DATA SECTION —
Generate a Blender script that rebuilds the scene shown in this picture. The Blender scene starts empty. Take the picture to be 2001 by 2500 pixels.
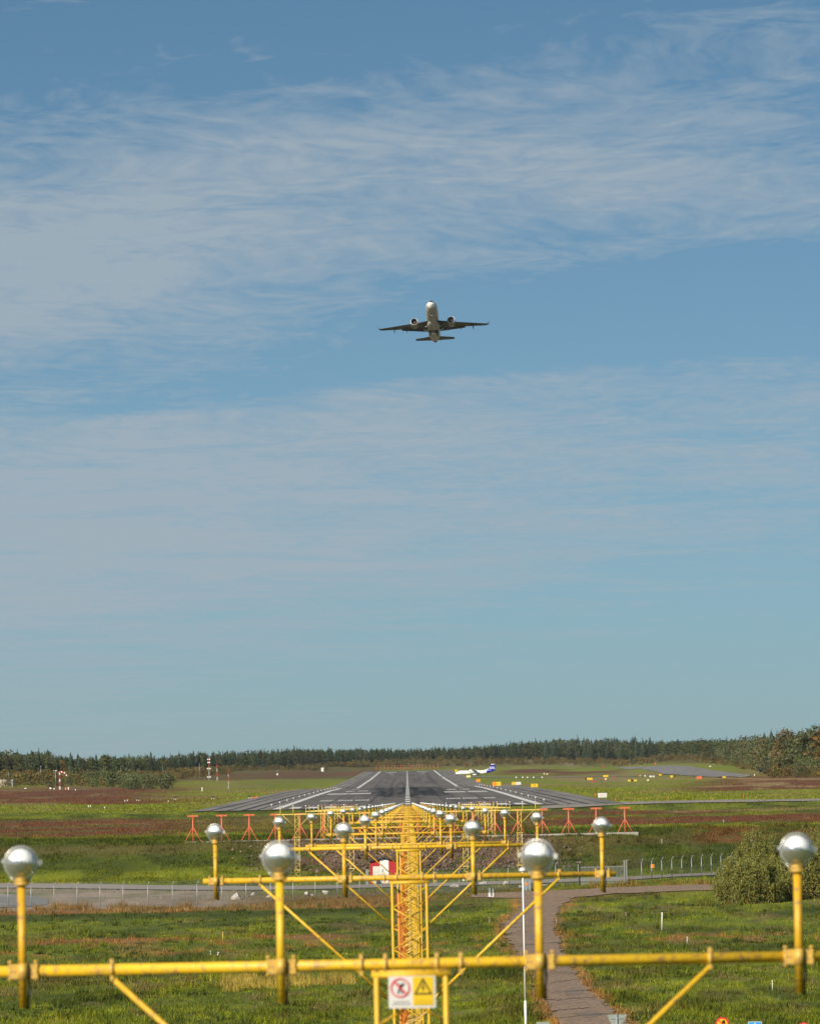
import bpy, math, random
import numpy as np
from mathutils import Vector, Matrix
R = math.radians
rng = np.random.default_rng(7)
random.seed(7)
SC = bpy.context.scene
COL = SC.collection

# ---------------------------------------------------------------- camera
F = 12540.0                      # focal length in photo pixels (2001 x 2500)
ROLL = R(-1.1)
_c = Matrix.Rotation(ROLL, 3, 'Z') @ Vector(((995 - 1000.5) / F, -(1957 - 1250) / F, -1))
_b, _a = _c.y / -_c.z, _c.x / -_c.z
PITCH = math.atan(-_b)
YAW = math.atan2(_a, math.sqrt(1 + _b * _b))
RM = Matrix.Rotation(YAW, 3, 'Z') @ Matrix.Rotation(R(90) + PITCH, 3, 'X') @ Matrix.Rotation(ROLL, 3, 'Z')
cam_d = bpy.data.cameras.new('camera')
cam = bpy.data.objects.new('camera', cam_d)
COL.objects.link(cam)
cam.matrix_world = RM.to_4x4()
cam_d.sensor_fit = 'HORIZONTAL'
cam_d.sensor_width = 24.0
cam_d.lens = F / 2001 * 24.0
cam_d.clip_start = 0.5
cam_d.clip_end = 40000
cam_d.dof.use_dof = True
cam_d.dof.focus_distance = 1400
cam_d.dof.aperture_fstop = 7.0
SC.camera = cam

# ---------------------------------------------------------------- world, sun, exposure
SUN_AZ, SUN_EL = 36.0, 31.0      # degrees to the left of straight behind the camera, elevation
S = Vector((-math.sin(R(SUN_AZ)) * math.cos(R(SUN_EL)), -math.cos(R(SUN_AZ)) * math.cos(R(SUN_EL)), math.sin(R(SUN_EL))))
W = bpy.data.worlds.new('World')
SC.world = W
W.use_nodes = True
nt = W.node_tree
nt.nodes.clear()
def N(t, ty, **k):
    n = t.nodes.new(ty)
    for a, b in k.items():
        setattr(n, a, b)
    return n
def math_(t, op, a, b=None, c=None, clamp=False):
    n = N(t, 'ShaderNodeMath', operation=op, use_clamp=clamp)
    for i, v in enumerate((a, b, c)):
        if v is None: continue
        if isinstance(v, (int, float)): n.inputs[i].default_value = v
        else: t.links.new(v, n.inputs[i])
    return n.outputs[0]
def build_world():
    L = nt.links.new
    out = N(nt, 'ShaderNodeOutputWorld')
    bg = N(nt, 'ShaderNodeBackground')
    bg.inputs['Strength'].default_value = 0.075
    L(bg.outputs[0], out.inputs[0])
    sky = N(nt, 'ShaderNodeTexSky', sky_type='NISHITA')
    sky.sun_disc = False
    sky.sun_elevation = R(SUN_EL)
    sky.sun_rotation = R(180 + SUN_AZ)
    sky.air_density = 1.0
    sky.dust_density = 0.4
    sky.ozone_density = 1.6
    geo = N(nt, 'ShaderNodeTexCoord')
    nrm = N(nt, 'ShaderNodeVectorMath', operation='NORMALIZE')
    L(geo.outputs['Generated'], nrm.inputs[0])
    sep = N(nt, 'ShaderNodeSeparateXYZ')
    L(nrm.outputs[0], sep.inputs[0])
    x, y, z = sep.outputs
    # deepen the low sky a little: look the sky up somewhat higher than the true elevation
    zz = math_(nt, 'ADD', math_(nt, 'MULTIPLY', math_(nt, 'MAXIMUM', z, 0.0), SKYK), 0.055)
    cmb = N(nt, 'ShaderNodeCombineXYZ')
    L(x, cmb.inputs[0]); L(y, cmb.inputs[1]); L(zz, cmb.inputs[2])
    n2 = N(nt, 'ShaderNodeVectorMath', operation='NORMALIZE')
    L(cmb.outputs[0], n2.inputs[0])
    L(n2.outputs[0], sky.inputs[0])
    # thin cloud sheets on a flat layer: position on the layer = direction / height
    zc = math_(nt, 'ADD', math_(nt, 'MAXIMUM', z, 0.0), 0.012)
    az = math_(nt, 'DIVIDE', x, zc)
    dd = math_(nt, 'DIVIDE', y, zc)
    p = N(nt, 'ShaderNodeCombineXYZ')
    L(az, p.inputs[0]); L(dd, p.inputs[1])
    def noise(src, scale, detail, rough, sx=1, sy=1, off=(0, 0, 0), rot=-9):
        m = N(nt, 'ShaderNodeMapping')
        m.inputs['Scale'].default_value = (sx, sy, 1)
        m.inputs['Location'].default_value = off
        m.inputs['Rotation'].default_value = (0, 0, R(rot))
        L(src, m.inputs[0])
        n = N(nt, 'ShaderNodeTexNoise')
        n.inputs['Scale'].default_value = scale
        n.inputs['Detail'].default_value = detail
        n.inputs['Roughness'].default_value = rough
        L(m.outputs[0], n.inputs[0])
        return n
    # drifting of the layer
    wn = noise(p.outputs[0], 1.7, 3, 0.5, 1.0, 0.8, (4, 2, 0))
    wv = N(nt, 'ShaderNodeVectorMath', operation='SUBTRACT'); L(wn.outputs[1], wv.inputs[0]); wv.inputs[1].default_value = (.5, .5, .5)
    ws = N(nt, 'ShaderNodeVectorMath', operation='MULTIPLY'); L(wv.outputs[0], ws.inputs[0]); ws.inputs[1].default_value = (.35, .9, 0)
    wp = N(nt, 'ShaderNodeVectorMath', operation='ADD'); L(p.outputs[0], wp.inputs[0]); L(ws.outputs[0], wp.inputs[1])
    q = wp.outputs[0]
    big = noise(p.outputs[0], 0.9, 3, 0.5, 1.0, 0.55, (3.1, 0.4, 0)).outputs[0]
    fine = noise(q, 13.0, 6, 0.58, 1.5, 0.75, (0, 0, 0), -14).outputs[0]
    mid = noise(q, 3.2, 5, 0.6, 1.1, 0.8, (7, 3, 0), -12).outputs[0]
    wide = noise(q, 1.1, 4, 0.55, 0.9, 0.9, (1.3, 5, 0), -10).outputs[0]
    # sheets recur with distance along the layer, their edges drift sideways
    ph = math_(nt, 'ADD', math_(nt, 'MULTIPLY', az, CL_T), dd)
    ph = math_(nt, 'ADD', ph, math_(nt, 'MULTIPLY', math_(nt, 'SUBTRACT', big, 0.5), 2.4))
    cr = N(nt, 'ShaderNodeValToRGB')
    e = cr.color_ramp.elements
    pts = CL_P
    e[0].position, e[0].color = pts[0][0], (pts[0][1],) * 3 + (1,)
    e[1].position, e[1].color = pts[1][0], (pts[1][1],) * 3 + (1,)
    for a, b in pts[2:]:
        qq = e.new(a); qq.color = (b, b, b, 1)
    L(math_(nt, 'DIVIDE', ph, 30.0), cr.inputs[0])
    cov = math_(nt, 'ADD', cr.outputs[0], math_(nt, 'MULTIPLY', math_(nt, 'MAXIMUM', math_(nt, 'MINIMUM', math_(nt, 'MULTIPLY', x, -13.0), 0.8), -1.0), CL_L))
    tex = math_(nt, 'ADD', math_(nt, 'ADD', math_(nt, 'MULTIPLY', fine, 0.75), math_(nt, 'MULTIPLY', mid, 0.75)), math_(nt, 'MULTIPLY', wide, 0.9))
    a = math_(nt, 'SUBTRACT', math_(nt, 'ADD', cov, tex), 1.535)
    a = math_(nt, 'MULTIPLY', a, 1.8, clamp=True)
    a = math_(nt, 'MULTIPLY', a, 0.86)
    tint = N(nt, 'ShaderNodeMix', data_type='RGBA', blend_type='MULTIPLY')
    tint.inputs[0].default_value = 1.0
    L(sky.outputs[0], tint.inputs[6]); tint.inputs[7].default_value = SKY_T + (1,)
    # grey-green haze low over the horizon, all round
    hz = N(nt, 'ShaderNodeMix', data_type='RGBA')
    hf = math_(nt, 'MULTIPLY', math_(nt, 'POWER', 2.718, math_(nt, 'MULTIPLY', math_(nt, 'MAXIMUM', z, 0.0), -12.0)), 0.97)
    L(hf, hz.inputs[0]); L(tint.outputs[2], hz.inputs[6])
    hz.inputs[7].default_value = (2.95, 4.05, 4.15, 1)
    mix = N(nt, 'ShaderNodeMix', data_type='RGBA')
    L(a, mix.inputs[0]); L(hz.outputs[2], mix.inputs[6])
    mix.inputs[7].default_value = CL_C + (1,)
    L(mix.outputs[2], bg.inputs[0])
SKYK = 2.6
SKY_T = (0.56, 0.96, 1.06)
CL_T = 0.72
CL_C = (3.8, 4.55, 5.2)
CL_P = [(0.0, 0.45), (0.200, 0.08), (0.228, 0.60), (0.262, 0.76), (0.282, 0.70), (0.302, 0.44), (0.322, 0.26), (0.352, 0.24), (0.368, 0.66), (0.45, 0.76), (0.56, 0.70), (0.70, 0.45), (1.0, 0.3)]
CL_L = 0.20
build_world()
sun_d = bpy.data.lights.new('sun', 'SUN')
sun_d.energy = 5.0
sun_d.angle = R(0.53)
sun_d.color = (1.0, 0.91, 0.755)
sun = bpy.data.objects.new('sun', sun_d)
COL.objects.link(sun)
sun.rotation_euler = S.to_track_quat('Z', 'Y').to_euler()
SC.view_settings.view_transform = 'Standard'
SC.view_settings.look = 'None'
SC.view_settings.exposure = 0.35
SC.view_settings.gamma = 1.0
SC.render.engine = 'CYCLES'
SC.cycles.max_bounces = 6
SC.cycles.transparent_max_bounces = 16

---

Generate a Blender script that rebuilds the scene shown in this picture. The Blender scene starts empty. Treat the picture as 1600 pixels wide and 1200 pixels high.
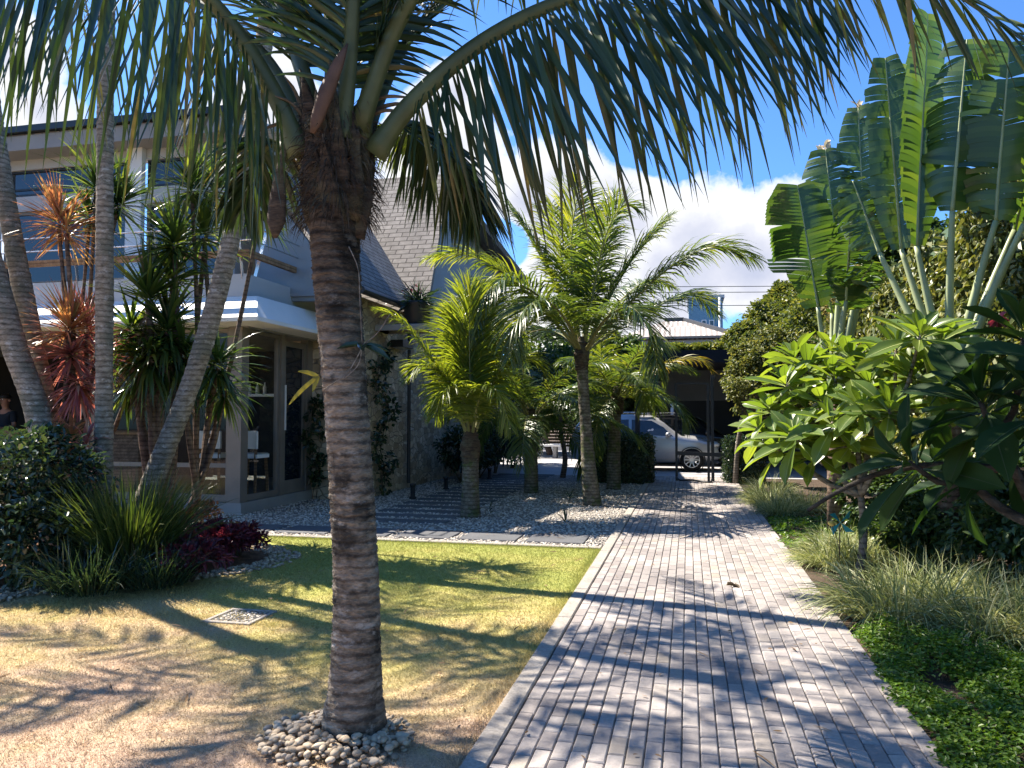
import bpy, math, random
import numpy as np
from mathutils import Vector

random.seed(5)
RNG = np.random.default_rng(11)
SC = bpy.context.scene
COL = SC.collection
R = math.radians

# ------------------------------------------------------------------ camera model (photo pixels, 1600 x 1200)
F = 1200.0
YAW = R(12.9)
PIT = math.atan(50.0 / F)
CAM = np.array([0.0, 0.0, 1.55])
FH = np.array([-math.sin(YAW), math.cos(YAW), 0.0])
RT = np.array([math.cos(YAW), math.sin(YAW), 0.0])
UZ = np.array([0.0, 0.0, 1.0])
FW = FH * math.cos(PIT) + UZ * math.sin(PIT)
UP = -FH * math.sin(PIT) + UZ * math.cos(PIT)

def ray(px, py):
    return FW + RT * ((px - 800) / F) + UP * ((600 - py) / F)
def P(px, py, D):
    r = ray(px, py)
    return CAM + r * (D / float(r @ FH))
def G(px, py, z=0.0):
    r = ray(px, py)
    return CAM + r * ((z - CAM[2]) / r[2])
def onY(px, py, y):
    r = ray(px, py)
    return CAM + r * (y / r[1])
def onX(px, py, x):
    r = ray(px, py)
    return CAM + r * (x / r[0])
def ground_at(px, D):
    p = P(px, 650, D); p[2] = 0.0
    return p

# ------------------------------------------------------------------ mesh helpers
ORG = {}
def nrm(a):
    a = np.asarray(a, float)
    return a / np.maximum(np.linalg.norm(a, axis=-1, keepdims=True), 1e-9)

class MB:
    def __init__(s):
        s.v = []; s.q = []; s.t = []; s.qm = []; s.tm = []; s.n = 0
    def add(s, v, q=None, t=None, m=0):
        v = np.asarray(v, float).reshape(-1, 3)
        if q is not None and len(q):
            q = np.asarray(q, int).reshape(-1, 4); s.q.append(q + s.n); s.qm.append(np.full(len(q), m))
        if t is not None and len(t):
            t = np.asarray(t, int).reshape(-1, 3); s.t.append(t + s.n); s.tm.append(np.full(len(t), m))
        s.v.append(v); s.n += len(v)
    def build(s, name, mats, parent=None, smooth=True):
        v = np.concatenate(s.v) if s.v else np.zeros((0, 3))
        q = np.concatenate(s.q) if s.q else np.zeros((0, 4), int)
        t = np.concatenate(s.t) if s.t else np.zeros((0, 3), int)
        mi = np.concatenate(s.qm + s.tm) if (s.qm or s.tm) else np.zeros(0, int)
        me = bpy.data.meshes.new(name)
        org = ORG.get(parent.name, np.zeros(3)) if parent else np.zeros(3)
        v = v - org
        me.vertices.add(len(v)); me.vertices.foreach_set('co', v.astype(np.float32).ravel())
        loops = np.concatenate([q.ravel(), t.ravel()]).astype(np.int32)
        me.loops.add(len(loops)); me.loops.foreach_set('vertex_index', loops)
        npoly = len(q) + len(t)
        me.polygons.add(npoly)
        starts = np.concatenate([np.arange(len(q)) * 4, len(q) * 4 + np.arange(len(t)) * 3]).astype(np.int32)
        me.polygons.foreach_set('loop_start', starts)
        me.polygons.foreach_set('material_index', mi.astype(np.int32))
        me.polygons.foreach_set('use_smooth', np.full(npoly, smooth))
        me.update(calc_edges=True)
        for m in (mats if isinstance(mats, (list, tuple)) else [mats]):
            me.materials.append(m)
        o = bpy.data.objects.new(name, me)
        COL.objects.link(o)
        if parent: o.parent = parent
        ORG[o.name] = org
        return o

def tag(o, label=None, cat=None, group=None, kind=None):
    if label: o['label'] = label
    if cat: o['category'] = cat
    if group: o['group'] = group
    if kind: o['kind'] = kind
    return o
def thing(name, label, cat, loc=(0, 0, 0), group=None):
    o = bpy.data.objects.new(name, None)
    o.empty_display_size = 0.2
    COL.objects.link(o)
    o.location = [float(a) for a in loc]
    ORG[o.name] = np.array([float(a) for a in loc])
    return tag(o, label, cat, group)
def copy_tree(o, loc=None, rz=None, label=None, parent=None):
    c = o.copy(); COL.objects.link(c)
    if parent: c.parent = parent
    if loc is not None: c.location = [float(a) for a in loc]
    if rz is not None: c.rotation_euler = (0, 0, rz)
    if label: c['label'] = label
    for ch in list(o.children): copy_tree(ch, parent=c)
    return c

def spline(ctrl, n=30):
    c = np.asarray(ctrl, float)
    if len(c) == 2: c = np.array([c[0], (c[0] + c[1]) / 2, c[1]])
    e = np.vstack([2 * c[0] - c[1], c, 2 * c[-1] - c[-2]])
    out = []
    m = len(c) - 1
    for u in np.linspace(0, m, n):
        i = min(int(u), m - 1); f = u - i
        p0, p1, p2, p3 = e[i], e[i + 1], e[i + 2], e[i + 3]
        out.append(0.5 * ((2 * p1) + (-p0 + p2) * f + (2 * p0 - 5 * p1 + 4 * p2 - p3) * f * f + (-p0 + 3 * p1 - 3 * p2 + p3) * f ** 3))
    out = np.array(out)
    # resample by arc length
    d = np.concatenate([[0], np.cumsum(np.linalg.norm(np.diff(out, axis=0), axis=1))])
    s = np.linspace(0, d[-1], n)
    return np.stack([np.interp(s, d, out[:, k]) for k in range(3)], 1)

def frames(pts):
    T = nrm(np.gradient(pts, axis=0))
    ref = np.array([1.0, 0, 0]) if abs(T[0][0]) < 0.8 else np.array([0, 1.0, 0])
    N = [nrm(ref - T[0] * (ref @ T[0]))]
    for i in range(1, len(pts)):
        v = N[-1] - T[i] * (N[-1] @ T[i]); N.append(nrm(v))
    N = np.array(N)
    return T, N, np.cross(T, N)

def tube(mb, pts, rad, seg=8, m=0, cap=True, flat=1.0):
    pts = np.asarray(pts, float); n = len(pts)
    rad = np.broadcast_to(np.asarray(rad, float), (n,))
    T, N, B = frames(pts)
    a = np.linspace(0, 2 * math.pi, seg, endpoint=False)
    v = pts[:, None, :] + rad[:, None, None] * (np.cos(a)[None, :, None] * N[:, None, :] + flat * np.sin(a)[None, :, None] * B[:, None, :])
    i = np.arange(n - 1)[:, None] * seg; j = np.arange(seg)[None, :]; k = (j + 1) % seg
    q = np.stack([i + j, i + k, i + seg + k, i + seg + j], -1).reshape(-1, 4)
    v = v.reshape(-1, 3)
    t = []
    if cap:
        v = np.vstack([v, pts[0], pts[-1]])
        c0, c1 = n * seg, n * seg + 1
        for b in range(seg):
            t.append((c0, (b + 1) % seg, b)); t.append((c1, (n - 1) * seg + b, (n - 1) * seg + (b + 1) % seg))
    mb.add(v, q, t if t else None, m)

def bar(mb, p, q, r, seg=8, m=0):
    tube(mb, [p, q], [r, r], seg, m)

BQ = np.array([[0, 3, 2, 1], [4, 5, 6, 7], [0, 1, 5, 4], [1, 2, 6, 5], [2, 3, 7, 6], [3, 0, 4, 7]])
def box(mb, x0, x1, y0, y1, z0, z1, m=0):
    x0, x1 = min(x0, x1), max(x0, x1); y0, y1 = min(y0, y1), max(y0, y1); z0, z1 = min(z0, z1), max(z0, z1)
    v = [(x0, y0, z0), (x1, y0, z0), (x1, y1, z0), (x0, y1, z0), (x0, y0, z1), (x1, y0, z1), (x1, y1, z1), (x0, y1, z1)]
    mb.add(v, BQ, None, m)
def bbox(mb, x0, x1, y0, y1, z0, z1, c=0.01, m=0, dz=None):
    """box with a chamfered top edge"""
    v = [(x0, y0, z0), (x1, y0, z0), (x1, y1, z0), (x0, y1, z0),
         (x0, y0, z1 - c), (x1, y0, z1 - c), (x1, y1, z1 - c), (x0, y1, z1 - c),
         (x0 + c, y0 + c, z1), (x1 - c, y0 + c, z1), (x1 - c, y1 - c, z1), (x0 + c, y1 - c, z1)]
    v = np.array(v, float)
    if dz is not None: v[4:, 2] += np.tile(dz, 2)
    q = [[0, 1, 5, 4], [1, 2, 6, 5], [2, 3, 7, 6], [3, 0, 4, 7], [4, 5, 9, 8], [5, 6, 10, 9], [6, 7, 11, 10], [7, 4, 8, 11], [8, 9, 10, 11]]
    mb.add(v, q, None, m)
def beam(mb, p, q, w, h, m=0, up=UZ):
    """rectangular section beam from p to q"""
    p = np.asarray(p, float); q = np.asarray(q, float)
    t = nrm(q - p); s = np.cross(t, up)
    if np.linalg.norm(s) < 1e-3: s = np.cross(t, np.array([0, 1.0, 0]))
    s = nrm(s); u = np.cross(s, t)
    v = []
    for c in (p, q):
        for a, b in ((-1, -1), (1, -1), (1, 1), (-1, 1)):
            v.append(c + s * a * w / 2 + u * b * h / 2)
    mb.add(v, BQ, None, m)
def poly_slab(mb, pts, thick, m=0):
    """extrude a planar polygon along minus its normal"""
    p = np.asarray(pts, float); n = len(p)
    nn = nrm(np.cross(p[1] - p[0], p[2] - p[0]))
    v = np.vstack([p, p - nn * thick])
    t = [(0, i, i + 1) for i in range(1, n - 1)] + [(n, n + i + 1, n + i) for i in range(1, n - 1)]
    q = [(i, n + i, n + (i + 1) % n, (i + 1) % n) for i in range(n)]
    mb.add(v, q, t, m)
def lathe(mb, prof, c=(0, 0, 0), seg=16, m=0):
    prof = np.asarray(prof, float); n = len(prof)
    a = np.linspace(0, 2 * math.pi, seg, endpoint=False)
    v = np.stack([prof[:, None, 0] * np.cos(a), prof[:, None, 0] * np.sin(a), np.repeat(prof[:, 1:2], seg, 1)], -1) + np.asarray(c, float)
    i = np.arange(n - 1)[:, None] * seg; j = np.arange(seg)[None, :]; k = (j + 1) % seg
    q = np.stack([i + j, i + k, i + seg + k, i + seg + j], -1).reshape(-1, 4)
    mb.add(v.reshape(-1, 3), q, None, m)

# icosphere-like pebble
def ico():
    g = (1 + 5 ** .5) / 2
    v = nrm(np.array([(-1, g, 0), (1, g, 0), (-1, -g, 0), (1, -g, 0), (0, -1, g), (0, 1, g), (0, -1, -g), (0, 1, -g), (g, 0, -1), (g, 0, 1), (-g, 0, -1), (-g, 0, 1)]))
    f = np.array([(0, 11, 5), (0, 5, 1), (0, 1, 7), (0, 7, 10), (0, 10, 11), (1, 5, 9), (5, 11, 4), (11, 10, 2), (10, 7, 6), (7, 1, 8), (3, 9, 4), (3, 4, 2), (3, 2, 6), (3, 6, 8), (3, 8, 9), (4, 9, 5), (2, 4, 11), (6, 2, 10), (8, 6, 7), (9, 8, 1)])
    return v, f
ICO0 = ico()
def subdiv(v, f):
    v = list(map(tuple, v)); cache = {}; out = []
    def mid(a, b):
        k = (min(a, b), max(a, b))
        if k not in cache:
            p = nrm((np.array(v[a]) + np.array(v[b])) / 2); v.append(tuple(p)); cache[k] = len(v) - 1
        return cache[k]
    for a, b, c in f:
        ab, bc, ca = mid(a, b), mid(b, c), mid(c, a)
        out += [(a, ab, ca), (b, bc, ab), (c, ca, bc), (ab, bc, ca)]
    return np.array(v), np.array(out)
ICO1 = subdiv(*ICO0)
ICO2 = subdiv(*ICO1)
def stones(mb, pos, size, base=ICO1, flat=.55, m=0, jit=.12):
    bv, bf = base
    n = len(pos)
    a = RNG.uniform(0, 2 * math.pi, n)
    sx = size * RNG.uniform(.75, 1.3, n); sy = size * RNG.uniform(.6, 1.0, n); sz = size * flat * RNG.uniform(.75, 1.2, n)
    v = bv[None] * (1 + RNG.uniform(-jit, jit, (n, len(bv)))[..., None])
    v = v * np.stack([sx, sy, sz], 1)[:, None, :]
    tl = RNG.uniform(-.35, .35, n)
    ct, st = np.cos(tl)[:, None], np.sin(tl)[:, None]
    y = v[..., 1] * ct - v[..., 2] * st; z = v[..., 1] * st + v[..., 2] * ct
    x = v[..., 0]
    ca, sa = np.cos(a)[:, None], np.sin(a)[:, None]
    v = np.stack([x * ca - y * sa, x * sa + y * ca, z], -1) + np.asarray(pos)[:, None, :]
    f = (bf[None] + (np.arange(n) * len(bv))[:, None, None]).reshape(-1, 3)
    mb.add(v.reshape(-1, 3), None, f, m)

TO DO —
Reproduce, word for word, only the lines in the records above from the line with "by 2500 pixels." through the line with "SC.camera = cam", including both ends; omit the pictures.

WRITTEN RESPONSE —
Generate a Blender script that rebuilds the scene shown in this picture. The Blender scene starts empty. Take the picture to be 2001 by 2500 pixels.
import bpy, math, random
import numpy as np
from mathutils import Vector, Matrix
R = math.radians
rng = np.random.default_rng(7)
random.seed(7)
SC = bpy.context.scene
COL = SC.collection

# ---------------------------------------------------------------- camera
F = 12540.0                      # focal length in photo pixels (2001 x 2500)
ROLL = R(-1.1)
_c = Matrix.Rotation(ROLL, 3, 'Z') @ Vector(((995 - 1000.5) / F, -(1957 - 1250) / F, -1))
_b, _a = _c.y / -_c.z, _c.x / -_c.z
PITCH = math.atan(-_b)
YAW = math.atan2(_a, math.sqrt(1 + _b * _b))
RM = Matrix.Rotation(YAW, 3, 'Z') @ Matrix.Rotation(R(90) + PITCH, 3, 'X') @ Matrix.Rotation(ROLL, 3, 'Z')
cam_d = bpy.data.cameras.new('camera')
cam = bpy.data.objects.new('camera', cam_d)
COL.objects.link(cam)
cam.matrix_world = RM.to_4x4()
cam_d.sensor_fit = 'HORIZONTAL'
cam_d.sensor_width = 24.0
cam_d.lens = F / 2001 * 24.0
cam_d.clip_start = 0.5
cam_d.clip_end = 40000
cam_d.dof.use_dof = True
cam_d.dof.focus_distance = 1400
cam_d.dof.aperture_fstop = 7.0
SC.camera = cam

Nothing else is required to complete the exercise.